Terms and notions tend to merge, slip, and move in various directions at the same time. But reading still makes sense. I began to read the text as an allegory of civilized existence. In the suburbs. Where everything is built on mediated materials and discourses. The suburb never sustains itself. You live on credit. Economically and symbolically. Your living conditions are always already authorized elsewhere, and still the legitimacy of notions like autonomy, freedom, and self-realization is maintained as a matter of course. To speak of alienation is an understatement. That’s all there is. There’s no way out, and still it is proclaimed that anything is possible.
And just as terms and notions are merging in the text, so do the positions tend to float into each other. It is as if ‘they’ and ‘us’ and ‘one person’ refer to the same mass of perspectives, feelings, beliefs, and desires. As if one formless constitution of subjectivity is negotiating itself from various positions at one and the same time. Citizenanarchistconsumer. Every position exists on mediated conditions. Every position is free. And still it makes sense.
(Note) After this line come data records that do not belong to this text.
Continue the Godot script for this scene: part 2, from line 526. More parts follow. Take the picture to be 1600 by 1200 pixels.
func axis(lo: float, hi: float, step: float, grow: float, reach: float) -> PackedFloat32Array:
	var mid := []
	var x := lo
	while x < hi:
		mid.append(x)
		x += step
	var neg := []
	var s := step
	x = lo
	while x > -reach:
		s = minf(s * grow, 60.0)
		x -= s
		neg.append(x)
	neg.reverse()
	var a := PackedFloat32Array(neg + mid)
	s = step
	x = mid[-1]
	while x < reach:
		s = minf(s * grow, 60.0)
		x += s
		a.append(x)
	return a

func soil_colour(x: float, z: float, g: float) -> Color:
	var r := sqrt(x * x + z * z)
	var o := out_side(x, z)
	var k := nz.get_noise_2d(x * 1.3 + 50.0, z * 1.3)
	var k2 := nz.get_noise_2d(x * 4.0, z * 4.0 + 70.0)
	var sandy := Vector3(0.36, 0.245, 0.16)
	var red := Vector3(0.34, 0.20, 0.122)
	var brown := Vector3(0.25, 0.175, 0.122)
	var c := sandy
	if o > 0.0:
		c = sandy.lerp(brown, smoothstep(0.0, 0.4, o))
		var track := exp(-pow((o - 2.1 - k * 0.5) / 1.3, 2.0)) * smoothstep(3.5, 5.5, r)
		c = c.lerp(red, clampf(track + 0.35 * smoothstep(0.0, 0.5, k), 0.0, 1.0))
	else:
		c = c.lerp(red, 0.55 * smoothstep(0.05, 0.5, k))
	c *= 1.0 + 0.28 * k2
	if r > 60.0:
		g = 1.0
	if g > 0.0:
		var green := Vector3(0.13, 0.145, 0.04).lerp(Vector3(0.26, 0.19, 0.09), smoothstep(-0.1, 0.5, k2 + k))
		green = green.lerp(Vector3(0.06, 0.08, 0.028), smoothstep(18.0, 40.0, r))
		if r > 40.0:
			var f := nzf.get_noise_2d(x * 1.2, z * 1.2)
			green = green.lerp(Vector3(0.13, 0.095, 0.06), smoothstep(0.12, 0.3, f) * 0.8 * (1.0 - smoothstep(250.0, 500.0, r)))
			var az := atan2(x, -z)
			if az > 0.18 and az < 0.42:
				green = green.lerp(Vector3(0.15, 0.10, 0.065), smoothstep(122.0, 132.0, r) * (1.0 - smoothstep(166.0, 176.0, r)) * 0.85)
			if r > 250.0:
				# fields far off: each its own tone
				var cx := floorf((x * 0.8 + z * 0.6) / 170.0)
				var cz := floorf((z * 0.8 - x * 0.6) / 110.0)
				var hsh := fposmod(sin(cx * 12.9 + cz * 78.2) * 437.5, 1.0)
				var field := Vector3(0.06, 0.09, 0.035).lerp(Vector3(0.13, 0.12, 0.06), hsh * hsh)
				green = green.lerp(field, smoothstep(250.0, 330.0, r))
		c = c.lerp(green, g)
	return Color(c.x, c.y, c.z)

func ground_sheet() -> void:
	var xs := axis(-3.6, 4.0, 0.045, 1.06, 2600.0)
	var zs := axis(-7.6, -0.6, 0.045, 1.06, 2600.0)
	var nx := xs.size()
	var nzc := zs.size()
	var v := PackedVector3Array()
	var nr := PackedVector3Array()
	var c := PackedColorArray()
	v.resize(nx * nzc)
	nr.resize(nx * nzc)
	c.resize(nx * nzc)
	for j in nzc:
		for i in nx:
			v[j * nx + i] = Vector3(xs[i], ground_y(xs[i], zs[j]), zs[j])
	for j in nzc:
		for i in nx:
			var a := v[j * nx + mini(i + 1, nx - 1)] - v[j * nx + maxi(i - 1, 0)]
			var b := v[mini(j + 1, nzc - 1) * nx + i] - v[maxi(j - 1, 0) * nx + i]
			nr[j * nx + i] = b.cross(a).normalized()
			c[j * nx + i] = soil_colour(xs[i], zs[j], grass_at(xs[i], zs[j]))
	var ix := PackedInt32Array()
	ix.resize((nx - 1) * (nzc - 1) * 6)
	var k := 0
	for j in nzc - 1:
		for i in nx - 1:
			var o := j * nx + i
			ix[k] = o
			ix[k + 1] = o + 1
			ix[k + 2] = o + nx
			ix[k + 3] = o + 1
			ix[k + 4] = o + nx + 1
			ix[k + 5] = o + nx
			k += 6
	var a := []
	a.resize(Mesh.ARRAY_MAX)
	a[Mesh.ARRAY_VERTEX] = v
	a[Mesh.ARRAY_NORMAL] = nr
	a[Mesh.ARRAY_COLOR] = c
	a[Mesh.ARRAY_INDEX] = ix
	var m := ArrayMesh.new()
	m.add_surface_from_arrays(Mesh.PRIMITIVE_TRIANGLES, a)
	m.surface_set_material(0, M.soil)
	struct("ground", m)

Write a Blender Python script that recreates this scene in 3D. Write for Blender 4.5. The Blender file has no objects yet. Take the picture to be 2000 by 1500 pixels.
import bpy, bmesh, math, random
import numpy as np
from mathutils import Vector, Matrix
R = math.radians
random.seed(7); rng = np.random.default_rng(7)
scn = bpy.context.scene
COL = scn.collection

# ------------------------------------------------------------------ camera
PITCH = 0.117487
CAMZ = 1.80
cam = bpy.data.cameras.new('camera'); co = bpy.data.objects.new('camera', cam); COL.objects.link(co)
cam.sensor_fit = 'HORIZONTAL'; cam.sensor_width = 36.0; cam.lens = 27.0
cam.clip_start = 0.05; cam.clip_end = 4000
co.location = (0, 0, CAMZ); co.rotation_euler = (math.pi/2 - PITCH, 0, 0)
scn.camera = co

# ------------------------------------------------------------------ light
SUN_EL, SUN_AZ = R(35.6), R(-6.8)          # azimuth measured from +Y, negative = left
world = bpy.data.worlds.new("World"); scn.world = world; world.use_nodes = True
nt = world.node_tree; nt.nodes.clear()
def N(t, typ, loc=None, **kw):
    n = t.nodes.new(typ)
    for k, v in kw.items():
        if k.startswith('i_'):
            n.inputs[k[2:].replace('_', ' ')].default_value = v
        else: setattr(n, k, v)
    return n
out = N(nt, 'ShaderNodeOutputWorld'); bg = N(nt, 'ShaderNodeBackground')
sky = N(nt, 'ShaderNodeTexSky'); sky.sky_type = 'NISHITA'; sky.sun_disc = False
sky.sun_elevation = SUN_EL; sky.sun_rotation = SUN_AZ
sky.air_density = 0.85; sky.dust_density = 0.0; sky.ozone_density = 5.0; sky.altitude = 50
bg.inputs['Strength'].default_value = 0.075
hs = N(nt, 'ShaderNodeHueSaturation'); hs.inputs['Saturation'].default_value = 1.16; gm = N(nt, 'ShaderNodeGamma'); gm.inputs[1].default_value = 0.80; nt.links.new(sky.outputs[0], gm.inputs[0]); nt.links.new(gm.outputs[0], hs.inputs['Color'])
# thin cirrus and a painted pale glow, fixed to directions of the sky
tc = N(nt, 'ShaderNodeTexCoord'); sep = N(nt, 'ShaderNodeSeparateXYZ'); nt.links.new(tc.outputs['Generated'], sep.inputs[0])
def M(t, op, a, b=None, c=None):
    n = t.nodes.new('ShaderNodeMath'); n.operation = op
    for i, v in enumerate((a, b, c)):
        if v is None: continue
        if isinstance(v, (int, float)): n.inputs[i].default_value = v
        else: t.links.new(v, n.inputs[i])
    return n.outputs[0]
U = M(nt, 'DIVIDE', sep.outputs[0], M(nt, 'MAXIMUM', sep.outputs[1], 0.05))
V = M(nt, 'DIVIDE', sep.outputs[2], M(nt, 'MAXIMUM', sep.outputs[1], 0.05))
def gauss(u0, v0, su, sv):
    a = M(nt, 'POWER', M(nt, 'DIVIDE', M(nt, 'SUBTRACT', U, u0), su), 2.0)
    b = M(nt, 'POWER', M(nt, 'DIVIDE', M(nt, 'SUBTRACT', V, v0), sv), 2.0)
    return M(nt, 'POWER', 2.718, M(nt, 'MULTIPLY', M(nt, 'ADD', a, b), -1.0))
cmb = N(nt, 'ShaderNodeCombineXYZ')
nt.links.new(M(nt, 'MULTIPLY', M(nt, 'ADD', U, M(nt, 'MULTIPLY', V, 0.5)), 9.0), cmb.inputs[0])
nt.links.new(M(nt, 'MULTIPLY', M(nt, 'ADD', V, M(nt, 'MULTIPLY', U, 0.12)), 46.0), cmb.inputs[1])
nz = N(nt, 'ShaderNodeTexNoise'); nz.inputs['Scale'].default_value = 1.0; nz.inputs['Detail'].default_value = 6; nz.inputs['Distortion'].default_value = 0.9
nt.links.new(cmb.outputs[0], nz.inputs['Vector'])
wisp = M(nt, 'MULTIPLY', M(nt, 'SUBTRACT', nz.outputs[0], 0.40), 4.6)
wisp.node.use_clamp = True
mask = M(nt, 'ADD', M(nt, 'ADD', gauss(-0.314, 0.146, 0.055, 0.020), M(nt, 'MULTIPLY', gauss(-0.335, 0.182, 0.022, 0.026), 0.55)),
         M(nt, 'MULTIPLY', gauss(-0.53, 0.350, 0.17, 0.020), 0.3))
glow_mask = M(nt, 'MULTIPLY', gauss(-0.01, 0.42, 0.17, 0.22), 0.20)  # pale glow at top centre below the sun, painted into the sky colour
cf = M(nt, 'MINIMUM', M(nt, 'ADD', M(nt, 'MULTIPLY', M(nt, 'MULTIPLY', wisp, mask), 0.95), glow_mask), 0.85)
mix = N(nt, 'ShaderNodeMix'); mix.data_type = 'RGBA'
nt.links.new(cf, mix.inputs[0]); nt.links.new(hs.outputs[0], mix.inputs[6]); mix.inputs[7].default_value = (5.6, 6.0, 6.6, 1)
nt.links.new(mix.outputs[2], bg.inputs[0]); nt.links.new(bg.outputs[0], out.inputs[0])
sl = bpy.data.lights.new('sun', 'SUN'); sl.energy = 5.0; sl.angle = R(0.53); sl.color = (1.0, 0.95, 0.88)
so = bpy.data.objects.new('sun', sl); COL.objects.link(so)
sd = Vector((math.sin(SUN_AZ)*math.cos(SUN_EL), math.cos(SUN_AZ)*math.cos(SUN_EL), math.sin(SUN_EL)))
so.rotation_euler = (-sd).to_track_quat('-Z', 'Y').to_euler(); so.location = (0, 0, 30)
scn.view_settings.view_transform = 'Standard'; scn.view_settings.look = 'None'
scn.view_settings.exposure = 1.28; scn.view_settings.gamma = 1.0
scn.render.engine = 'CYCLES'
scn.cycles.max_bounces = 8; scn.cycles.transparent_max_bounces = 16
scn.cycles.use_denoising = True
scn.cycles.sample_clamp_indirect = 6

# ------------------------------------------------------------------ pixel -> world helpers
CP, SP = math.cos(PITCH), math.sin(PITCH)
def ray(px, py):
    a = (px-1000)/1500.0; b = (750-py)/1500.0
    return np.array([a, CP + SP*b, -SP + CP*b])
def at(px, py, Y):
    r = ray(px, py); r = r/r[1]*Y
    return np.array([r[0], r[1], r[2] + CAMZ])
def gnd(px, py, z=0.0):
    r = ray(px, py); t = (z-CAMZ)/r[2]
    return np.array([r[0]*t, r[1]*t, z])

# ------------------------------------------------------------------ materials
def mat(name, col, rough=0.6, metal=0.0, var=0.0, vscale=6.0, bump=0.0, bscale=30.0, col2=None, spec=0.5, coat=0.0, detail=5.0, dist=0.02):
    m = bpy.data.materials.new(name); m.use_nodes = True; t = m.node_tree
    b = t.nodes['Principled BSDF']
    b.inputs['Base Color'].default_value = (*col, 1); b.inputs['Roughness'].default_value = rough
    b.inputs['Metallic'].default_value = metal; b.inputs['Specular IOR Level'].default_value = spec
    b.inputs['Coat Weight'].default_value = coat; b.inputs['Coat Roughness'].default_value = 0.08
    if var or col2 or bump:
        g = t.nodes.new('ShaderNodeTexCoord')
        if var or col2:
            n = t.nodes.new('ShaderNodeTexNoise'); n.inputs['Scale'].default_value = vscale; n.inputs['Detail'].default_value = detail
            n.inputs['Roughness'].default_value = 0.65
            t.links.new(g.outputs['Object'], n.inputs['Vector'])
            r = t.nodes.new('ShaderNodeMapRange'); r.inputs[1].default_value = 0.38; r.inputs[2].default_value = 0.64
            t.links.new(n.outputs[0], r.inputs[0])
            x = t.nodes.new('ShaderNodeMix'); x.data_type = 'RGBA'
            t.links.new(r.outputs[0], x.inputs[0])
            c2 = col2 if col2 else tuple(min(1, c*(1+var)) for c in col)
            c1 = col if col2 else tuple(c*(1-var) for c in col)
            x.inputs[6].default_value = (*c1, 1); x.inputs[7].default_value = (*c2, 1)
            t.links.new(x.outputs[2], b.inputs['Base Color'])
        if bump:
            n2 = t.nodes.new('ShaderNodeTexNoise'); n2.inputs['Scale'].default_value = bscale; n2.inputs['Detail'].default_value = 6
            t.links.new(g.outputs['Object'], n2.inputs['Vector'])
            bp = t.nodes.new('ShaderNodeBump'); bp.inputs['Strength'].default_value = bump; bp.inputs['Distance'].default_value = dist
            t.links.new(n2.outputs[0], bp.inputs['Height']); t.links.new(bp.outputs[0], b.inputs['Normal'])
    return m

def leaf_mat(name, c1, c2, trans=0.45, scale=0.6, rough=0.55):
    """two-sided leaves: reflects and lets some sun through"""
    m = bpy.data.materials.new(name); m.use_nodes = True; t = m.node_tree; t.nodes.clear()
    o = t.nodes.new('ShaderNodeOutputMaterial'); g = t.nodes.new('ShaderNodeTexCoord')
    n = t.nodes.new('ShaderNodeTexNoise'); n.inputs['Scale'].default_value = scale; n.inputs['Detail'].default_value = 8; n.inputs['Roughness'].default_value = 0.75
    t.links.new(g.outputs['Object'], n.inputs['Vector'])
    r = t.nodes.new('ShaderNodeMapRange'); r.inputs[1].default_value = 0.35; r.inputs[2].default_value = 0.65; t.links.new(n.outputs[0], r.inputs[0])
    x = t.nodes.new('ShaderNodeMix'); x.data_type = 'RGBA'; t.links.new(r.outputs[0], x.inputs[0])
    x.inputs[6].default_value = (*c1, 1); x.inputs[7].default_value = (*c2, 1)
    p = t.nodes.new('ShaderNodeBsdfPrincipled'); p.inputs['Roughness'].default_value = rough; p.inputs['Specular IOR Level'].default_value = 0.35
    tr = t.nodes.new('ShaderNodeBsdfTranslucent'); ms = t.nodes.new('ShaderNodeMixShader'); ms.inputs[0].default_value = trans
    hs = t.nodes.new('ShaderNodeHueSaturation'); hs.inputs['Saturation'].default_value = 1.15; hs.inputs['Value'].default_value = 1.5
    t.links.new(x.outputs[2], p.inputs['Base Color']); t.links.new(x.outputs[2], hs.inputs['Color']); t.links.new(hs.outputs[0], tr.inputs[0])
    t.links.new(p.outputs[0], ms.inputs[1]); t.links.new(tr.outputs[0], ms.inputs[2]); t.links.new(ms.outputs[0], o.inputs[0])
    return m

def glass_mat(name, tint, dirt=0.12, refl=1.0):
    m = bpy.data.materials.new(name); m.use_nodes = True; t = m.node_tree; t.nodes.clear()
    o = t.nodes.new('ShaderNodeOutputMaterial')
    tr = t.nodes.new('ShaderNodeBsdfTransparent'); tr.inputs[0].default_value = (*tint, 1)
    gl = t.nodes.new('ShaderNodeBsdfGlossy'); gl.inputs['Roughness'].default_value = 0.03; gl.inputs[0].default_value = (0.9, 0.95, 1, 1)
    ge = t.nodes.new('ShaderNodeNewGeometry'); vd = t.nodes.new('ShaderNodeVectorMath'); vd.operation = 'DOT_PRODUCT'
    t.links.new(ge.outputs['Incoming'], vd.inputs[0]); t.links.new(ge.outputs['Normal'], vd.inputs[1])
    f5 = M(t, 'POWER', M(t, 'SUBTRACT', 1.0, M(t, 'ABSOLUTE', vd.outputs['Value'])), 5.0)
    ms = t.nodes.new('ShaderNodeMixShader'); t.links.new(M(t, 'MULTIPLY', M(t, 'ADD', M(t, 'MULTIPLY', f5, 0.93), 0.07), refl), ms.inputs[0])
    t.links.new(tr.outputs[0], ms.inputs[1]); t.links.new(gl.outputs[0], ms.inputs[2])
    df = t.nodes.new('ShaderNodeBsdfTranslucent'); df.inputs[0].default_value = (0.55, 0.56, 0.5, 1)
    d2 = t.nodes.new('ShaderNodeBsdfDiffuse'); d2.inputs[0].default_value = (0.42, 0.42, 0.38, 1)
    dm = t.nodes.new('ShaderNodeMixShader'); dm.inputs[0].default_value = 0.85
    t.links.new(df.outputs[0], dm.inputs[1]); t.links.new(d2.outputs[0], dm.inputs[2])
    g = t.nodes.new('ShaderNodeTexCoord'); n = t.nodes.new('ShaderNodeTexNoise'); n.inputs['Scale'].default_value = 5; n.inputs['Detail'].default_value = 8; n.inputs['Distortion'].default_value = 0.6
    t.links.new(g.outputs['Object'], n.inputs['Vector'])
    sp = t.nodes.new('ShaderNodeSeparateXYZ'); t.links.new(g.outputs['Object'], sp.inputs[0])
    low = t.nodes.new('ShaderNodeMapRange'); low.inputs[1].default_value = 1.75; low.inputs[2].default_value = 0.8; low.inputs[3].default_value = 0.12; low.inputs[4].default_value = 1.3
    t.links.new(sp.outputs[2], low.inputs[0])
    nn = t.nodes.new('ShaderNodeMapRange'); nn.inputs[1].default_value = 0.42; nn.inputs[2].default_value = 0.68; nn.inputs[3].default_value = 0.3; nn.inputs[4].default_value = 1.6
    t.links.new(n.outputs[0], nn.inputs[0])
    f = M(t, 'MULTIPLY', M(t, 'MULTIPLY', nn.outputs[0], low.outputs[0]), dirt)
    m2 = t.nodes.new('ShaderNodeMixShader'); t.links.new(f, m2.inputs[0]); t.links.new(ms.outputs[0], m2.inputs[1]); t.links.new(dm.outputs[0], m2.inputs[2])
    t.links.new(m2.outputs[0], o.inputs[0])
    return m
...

If the text is read allegorically, that is.
The day after the shootout, a photographic image of Florence Rey, taken at the time of her arrest, was distributed to the news media by the police. Rey stands with her arms crossed, her clothes stained by blood, and she poses with such attitude and style.
In 1992, Patricia Hearst went on the catwalk for Dior in Paris. I wonder if Florence Rey knew this? Or the police? Or Reuter? I knew, and became entangled in this speculative feedback-howl.